A Perfect Union of Lessons Learned
By Joel P. Engardio
When I saw the Supreme Court’s close-as-it-gets 5 to 4 vote granting gay and lesbian Americans the Constitutional right to marry, my first thought was “thank God for Justice Anthony Kennedy.” He was the fifth vote.
Then I thought, “If only Justice Lewis F. Powell Jr. were alive to see this.”
Nearly 30 years ago, Powell was also the fifth vote. It was 1986 and the Supreme Court ruled 5 to 4 that it was OK for states to criminalize same-sex relationships. We’re not talking about just a ban on marriage, but to make sex between gay and lesbian couples punishable by law.
Powell was 79-years old when he cast the deciding vote in Bowers v. Hardwick. He reportedly told one of his law clerks, “I don’t believe I’ve ever met a homosexual,” according to a New York Times profile. To which his gay clerk replied, “Certainly you have, but you just don’t know that they are.”
Powell retired from the court the next year. His replacement? Anthony Kennedy.
A few years before Powell died at 90, he publicly admitted his decision to criminalize gay relationships was “a mistake.”
It was Kennedy who fixed Powell’s mistake in 2003 by writing the majority opinion that overturned the 1986 decision.
It was Kennedy who would cast the fifth and deciding vote in 2013 to strike down the discriminatory Defense of Marriage Act.
And it was Kennedy’s vote this year that granted all same-sex couples the freedom to marry nationwide: “No longer may this liberty be denied,” he wrote for the majority. “Their hope is not to be condemned to live in loneliness, excluded from one of civilization’s oldest institutions. They ask for equal dignity in the eyes of the law.”
At 78, Kennedy is the same age Powell was when Powell professed to not know any gay people. What has changed is that today’s senior citizens do not have to be a so-called product of their time — too many of their children, nephews, nieces and grandchildren have come out.
Nearly 60 percent of Americans support same-sex marriage — up from a third a decade ago — because of the courage of lesbian, gay, bisexual and transgender people to tell their stories and put a face on the issue.
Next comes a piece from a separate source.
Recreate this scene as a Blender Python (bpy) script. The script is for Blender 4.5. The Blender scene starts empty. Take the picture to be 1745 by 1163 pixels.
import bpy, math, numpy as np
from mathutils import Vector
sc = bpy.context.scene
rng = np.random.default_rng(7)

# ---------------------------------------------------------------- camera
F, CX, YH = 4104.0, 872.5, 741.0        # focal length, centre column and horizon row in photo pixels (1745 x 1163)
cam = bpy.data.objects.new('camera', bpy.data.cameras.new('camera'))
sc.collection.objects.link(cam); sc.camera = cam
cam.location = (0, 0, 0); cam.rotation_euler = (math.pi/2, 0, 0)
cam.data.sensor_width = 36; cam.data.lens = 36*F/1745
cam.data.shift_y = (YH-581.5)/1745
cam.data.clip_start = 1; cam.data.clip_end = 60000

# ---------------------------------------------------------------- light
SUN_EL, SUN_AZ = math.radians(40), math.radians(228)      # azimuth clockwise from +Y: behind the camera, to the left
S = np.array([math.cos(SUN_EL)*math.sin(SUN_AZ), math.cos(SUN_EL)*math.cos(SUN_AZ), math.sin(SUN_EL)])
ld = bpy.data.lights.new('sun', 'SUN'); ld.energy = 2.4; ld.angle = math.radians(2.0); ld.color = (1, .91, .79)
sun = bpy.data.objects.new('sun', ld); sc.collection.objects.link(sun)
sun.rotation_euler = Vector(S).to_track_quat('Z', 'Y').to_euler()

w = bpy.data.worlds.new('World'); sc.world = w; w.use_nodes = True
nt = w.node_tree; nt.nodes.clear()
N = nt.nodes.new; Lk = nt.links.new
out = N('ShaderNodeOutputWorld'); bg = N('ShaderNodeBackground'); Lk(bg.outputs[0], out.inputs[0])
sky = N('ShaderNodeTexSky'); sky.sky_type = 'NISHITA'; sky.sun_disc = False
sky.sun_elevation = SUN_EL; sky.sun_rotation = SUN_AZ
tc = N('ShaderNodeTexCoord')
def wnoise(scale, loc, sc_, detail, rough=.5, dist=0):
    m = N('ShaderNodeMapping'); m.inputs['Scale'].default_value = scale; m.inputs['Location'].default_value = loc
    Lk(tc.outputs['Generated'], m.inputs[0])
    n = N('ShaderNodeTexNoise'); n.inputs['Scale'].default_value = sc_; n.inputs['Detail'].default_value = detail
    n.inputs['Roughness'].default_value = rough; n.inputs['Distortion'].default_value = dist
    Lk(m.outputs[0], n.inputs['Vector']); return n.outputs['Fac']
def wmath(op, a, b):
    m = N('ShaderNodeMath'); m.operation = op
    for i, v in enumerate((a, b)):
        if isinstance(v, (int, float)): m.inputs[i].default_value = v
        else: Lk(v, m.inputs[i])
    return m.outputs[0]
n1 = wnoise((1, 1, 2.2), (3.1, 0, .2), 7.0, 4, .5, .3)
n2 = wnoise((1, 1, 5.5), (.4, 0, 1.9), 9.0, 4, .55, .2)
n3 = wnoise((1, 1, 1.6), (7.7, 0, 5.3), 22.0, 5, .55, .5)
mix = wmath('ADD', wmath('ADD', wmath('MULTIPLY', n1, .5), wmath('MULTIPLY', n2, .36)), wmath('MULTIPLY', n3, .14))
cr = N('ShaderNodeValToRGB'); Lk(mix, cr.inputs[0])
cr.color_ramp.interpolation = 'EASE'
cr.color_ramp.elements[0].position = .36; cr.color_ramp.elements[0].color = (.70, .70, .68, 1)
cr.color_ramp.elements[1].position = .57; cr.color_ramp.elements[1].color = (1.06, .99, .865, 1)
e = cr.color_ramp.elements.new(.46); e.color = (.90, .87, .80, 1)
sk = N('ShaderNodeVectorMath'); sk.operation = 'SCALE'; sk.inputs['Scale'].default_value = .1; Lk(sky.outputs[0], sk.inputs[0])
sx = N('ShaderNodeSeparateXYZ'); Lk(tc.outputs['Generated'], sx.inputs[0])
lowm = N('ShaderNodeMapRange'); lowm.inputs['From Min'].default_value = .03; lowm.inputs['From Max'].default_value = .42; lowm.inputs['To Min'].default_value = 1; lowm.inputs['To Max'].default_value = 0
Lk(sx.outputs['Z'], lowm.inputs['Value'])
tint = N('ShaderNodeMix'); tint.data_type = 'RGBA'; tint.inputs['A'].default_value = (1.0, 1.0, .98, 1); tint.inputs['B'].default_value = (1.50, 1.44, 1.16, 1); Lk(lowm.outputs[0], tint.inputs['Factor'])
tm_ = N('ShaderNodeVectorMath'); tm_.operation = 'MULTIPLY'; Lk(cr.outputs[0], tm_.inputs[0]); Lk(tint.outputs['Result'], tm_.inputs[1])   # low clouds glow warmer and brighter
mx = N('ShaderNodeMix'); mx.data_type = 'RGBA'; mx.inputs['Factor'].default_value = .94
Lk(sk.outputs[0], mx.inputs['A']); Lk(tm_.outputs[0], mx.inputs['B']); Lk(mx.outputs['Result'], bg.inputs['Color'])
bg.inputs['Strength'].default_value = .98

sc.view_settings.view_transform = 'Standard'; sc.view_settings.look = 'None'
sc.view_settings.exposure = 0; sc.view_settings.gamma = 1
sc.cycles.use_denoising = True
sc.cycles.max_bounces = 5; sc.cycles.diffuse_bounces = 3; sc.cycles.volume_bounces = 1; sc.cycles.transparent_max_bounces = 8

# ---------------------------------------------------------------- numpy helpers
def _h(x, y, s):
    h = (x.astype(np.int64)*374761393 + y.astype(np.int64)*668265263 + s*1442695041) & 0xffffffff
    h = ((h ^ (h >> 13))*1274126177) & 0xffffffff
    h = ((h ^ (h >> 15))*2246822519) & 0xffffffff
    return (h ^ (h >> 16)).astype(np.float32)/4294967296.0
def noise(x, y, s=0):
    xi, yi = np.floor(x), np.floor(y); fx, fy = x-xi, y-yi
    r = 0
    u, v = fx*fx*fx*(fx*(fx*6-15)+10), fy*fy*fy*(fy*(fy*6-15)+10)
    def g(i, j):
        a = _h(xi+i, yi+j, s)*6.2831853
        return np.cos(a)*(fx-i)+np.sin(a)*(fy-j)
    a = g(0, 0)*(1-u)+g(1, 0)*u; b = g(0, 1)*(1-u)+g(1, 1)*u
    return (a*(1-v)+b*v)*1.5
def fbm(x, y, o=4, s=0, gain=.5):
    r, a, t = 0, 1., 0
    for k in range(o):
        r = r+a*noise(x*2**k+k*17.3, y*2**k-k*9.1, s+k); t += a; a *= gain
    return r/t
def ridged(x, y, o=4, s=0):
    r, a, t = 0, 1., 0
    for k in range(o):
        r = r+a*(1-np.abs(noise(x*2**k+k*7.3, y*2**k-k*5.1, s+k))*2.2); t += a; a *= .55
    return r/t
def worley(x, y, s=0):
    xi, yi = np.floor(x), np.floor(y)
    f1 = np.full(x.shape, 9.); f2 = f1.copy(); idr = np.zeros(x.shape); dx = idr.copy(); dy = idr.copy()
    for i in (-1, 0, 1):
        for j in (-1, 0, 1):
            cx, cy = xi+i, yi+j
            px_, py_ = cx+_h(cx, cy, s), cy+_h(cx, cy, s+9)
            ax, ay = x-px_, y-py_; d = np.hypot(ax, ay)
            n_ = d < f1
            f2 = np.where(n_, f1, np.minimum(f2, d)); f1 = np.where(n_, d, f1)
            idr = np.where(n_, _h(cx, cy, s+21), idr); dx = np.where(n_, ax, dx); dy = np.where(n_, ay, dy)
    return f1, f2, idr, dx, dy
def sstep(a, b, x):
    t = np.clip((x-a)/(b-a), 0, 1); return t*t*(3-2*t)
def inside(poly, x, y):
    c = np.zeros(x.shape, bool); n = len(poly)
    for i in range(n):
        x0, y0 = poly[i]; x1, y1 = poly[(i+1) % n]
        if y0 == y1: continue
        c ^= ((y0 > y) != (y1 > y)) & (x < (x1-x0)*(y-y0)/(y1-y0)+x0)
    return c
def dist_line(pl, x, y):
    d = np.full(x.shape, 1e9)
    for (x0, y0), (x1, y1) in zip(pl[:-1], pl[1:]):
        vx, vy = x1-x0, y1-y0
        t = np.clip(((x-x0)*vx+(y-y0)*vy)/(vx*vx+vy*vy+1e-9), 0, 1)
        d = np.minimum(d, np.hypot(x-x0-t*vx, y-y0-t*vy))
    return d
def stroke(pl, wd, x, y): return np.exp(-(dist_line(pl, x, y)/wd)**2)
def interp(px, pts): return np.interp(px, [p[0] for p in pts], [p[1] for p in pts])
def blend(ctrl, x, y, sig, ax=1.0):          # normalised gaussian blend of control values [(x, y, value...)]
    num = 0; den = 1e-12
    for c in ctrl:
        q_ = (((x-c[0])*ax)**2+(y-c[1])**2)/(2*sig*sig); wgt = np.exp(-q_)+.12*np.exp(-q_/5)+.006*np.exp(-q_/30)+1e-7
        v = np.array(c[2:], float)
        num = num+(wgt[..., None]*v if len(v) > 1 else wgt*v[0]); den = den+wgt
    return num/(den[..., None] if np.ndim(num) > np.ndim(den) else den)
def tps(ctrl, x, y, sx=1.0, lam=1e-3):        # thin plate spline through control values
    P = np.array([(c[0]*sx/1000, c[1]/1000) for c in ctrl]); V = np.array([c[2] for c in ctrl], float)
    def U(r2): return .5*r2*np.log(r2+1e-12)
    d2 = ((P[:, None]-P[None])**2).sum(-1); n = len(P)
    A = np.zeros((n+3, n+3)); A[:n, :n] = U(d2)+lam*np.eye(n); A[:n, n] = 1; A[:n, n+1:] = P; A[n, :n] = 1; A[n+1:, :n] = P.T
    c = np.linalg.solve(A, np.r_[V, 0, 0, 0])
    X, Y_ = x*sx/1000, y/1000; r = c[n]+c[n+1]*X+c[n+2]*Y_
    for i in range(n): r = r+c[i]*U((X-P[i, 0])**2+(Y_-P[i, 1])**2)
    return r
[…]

It’s hard to discriminate against someone you know and love.
When I worked for the American Civil Liberties Union in 2004, President George W. Bush was calling for a U.S. Constitutional amendment against same-sex marriage and 11 states had marriage bans on the November ballot.
My job was to find and tell the stories of Americans who would be harmed by these bans. The hope was to win over the court of public opinion with compelling stories and move undecided people to do the right thing.
We lost every campaign. There was a clean sweep of marriage bans and I felt like a miserable failure. Yet now I realize the purpose of my work — planting the seeds that would eventually help change minds and the course of history.
The work, however, is not over. When I was married in San Francisco in February, my mom wouldn’t attend for religious reasons. My husband’s home country of Taiwan has yet to allow same-sex marriage. Too many countries continue to criminalize LGBT people. And LGBT employees still don’t have legal protections in 28 states.
President Obama said the Supreme Court’s marriage decision “made our union a little more perfect.” I like to think late Justice Powell would have agreed.
Let’s honor and emulate Powell’s ability to admit a mistake as we continue to grapple with all kinds of issues in our quest for a perfect union that includes everyone.